The Blue Springs volleyball team came up agonizingly short of its first state championship.
A near flawless 14-2 run in the third game of the Class 4 Missouri State High School Activities Association Volleyball Championships Saturday at Municipal Auditorium led Ozark to a 28-26, 22-25, 25-17 victory over Blue Springs in the Wildcats’ first championship appearance.
“There are 103 schools that would love to be here, but I still feel miserable,” second-year Wildcats coach Katie Grusing said after her team finished a memorable season in disappointing fashion. “Nothing seemed to click for us in that third game and Ozark didn’t make many mistakes. I don’t think they made any mistakes on the (14-2) run that pretty much helped them win the championship.
“The girls have a lot of fight, and came back to make the score respectable, but we just couldn’t find a way to come all the way back.”
The 36-5-1 Tigers jumped out to a quick 3-0 lead in the third game, only to see the Wildcats come back and knot the score at 3-all.
Ozark held a 5-4 lead, than ran off a 14-2 outburst to control the third and deciding game.
“I don’t think a team has done that to us all season,” Wildcats senior middle hitter Lisa Henning said. “We were frustrated and nothing was going right for us. They made the big run and we came back to make it somewhat close (21-16), but we just couldn’t get over the hump.
“There’s a reason they were in the championship game – they’re good, very good.”
Mallori Fournier, who has been one of the Wildcats’ top servers all season, scored six points in a row near the end of the third game, but it was too little, too late.
“We can always count on Mallori for some big serves,” Grusing said. “When we got it to 21-16, I was thinking, ‘We’re back in this thing.’ But they had a couple of blocks on the front row and we just couldn’t come back.”
The loss meant that setter Kiely Culbertson will not be able to join her father, Randy, as a state champion.

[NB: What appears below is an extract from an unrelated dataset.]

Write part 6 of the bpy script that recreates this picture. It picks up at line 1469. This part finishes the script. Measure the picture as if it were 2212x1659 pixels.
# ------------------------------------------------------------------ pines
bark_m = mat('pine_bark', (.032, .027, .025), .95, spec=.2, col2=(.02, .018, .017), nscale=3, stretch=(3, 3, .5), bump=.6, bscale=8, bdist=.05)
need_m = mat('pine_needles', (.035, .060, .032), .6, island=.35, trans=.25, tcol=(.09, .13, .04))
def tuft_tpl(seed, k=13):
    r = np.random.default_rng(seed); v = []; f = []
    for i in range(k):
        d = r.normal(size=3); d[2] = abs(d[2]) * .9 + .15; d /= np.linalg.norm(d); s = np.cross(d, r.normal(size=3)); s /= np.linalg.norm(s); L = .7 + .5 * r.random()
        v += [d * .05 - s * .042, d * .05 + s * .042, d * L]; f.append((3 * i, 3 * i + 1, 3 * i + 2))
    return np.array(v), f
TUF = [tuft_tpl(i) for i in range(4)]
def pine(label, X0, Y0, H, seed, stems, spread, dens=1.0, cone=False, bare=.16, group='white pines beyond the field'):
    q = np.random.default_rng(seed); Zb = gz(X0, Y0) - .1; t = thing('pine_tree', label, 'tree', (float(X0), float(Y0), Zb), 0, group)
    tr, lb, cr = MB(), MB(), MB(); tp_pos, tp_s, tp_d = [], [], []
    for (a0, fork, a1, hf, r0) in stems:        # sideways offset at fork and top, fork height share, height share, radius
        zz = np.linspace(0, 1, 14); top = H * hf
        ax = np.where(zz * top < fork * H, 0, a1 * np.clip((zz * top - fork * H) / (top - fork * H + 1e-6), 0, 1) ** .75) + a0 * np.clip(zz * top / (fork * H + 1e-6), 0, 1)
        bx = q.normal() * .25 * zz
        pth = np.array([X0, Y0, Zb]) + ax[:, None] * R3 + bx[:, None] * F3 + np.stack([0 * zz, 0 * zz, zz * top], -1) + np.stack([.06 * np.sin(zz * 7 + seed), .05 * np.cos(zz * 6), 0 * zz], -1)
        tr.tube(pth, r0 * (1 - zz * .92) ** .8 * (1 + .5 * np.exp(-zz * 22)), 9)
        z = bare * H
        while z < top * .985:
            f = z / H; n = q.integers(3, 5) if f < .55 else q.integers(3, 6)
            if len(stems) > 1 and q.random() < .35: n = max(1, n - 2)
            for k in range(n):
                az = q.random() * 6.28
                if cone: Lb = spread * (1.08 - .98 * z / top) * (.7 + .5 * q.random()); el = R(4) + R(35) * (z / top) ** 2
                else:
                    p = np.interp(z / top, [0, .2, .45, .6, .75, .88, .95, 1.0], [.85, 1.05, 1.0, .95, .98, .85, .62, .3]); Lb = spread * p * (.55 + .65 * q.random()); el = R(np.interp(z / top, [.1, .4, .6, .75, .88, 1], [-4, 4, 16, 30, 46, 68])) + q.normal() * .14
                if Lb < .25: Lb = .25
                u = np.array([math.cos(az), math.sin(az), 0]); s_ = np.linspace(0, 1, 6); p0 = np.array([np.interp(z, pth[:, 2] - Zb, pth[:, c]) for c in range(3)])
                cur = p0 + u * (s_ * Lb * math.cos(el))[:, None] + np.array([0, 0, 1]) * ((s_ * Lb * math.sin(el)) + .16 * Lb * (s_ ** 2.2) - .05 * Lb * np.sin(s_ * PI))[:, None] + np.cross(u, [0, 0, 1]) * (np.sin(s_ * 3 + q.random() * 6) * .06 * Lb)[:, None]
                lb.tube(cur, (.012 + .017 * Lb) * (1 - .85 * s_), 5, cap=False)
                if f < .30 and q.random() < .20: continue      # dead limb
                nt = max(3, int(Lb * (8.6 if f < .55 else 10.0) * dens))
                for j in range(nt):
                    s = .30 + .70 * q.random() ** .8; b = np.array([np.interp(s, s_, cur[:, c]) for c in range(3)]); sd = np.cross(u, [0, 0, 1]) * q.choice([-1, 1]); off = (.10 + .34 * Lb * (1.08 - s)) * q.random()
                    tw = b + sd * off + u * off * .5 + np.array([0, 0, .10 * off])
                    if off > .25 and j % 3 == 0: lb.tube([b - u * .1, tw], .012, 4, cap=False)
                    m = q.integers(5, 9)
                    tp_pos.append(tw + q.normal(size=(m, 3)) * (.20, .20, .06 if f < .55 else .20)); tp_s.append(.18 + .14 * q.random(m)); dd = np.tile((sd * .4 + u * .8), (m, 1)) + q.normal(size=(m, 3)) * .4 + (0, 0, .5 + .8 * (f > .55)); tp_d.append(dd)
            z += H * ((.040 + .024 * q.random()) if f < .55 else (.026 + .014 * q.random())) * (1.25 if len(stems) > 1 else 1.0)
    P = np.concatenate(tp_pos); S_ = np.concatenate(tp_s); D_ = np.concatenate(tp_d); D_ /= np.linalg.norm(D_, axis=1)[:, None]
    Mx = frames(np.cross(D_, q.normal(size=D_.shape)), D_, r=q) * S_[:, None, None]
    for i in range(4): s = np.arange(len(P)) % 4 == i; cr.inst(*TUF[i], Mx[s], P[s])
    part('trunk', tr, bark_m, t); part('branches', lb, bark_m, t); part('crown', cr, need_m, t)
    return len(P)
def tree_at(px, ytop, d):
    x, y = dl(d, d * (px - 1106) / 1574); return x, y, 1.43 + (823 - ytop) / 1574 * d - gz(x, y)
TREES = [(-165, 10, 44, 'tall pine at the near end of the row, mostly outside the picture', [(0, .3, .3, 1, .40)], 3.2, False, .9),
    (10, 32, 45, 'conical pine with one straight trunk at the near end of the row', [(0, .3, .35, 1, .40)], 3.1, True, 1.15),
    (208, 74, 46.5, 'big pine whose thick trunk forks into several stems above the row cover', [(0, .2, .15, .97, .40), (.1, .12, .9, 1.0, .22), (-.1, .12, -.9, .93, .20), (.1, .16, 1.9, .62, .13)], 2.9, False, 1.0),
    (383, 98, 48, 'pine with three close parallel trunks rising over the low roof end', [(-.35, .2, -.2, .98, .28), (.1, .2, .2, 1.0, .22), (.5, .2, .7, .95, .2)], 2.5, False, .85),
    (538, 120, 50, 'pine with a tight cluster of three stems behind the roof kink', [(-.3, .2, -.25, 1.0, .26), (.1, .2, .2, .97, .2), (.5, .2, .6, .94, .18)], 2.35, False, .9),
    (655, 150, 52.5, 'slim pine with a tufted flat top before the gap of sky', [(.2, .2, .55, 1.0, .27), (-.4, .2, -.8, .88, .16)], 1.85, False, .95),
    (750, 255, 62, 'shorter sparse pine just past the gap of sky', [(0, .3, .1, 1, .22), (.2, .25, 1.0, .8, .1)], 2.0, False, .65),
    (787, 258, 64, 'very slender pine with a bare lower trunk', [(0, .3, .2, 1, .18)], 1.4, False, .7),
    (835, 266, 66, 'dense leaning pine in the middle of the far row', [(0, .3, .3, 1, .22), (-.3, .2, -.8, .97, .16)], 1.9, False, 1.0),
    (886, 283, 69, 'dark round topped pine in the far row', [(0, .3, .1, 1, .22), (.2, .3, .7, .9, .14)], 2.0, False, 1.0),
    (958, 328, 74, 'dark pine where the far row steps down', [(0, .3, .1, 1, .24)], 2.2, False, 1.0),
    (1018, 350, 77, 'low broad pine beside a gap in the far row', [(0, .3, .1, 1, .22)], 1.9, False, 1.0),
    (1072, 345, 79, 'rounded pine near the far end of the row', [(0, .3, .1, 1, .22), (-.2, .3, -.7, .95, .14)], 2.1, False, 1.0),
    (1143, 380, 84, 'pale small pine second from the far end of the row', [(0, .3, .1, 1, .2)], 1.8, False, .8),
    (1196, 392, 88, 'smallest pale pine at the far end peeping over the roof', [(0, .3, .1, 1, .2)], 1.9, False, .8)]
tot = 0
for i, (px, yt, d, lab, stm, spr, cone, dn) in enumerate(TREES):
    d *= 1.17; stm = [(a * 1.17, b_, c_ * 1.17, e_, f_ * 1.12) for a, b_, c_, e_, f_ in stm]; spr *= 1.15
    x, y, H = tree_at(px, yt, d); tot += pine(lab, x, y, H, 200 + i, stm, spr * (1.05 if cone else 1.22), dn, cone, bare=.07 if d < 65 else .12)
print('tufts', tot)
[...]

Randy Culbertson was the starting guard on a Raytown South basketball team that won the state title in 1970.
“We used a lot of energy to come back in the first game, and even more to win the second game,” Culbertson said, “and I just don’t know what happened in the third game. When it was 19-6 it didn’t look like we had a chance. Then, we made it close, but we dug too deep of a hole to climb out of.”